* Given data *
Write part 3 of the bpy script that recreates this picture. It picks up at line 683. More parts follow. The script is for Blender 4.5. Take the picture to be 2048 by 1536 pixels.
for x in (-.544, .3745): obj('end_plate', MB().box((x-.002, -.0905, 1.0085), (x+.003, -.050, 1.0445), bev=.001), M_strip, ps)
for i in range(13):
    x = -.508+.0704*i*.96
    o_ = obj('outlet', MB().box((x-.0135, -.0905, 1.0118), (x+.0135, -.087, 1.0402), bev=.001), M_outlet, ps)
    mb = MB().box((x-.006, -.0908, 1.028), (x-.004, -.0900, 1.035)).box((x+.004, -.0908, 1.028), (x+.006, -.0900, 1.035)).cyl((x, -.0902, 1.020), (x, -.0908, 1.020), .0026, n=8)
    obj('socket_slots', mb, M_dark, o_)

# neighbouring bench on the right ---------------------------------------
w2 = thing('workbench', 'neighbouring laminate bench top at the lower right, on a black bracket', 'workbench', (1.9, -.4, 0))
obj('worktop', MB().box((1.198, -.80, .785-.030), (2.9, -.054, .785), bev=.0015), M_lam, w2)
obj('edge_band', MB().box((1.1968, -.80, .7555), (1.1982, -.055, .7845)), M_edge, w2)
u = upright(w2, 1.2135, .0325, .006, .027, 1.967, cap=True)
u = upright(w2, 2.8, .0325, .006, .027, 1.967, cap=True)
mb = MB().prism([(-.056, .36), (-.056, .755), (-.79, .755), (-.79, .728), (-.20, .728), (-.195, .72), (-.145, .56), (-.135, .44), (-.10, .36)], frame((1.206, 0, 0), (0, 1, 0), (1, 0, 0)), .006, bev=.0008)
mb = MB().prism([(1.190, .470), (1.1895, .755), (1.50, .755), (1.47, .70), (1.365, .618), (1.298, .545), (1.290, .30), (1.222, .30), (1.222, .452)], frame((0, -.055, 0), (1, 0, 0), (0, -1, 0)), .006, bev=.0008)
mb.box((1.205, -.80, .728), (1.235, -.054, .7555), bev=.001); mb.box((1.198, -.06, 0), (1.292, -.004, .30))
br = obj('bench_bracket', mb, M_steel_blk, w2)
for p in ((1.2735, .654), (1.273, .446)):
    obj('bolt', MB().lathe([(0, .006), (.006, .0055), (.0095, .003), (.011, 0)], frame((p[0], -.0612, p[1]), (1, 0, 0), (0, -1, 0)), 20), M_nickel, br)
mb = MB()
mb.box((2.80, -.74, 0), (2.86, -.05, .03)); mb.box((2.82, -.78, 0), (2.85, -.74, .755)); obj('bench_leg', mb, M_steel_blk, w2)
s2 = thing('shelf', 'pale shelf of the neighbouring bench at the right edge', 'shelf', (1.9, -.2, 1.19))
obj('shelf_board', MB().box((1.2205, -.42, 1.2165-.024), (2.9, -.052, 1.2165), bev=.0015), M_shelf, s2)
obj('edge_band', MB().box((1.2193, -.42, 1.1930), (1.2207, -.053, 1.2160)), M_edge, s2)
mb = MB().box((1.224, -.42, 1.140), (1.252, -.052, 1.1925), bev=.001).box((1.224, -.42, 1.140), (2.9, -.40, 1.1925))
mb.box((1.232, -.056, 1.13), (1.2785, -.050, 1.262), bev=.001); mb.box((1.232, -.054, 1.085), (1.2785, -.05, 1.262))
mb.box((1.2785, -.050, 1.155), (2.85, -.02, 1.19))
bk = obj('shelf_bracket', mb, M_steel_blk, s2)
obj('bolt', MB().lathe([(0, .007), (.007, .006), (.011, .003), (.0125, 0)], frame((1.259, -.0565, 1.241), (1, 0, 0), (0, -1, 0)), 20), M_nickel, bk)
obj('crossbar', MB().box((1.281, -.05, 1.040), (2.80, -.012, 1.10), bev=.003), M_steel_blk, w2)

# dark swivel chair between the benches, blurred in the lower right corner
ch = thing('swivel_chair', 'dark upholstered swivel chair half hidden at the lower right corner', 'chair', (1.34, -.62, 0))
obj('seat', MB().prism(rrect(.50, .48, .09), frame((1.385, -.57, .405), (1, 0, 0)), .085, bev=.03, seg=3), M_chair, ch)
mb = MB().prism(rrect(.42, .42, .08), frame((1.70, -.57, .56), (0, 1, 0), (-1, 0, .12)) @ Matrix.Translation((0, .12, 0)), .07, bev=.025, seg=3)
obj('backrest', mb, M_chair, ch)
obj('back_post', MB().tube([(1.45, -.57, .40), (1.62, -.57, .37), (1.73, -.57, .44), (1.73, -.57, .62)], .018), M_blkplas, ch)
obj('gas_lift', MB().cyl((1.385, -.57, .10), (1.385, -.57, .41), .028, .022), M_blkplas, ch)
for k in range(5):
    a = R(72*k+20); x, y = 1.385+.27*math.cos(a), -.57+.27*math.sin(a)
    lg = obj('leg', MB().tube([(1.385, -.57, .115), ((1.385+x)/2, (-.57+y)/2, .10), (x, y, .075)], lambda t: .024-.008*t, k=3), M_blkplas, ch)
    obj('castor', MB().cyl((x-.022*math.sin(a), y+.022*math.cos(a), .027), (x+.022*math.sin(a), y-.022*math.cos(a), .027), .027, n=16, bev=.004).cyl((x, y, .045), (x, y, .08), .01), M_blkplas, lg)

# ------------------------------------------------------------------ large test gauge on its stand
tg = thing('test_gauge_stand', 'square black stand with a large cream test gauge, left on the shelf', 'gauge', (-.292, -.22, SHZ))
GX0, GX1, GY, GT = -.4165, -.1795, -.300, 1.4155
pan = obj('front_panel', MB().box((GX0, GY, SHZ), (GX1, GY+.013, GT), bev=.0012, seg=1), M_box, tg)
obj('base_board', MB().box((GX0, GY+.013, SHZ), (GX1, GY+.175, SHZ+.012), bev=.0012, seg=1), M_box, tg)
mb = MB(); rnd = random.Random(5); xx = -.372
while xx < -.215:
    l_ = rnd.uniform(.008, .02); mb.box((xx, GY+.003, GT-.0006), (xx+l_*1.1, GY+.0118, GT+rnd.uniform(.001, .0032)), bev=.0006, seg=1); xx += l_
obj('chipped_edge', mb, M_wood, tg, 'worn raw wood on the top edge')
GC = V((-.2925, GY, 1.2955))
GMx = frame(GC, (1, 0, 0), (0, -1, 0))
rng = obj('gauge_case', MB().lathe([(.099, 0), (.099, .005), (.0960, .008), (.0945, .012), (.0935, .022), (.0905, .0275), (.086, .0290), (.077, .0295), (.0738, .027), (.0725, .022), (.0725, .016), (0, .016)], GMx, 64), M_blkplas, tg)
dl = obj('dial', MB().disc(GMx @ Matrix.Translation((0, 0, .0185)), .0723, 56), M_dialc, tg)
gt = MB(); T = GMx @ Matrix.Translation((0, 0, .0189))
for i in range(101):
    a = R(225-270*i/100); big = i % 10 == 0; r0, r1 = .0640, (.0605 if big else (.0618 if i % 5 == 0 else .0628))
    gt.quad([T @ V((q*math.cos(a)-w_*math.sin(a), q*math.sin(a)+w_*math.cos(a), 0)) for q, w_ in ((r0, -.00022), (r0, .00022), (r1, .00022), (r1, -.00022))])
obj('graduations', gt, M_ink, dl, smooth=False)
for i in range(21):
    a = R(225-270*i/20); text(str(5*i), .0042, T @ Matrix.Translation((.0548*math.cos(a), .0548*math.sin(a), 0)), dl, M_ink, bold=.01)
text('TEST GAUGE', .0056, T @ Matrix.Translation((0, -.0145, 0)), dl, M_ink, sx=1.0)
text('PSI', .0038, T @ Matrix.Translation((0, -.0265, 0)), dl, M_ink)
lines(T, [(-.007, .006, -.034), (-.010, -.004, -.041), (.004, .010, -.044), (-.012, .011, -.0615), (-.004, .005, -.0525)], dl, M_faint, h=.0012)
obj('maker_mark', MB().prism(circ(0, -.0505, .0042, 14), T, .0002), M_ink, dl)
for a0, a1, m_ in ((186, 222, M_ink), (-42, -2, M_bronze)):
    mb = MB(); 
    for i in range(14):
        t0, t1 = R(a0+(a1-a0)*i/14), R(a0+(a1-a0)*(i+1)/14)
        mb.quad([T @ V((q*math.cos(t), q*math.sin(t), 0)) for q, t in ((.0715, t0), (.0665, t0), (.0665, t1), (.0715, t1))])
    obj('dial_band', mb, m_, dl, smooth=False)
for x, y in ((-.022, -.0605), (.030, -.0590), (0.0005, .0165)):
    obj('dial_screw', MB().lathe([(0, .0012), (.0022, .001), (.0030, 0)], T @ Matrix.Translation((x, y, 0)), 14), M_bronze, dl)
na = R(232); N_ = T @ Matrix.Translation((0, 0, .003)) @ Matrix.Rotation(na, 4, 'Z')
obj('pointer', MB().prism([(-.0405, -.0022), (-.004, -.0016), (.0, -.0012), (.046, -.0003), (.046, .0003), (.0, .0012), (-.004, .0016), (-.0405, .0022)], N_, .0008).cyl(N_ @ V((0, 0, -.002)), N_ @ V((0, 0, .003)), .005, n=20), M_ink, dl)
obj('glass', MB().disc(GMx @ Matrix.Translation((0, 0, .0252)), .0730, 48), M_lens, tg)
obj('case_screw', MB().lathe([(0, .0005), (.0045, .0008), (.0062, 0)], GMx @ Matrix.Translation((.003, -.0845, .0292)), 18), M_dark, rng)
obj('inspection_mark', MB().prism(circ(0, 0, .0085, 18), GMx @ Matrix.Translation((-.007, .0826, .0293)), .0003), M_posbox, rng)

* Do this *
In the listing above, reproduce the first line and each one after it through the line that contains "obj('socket_slots', mb, M_dark, o_)".

* Expected output *
Write part 3 of the bpy script that recreates this picture. It picks up at line 683. More parts follow. The script is for Blender 4.5. Take the picture to be 2048 by 1536 pixels.
for x in (-.544, .3745): obj('end_plate', MB().box((x-.002, -.0905, 1.0085), (x+.003, -.050, 1.0445), bev=.001), M_strip, ps)
for i in range(13):
    x = -.508+.0704*i*.96
    o_ = obj('outlet', MB().box((x-.0135, -.0905, 1.0118), (x+.0135, -.087, 1.0402), bev=.001), M_outlet, ps)
    mb = MB().box((x-.006, -.0908, 1.028), (x-.004, -.0900, 1.035)).box((x+.004, -.0908, 1.028), (x+.006, -.0900, 1.035)).cyl((x, -.0902, 1.020), (x, -.0908, 1.020), .0026, n=8)
    obj('socket_slots', mb, M_dark, o_)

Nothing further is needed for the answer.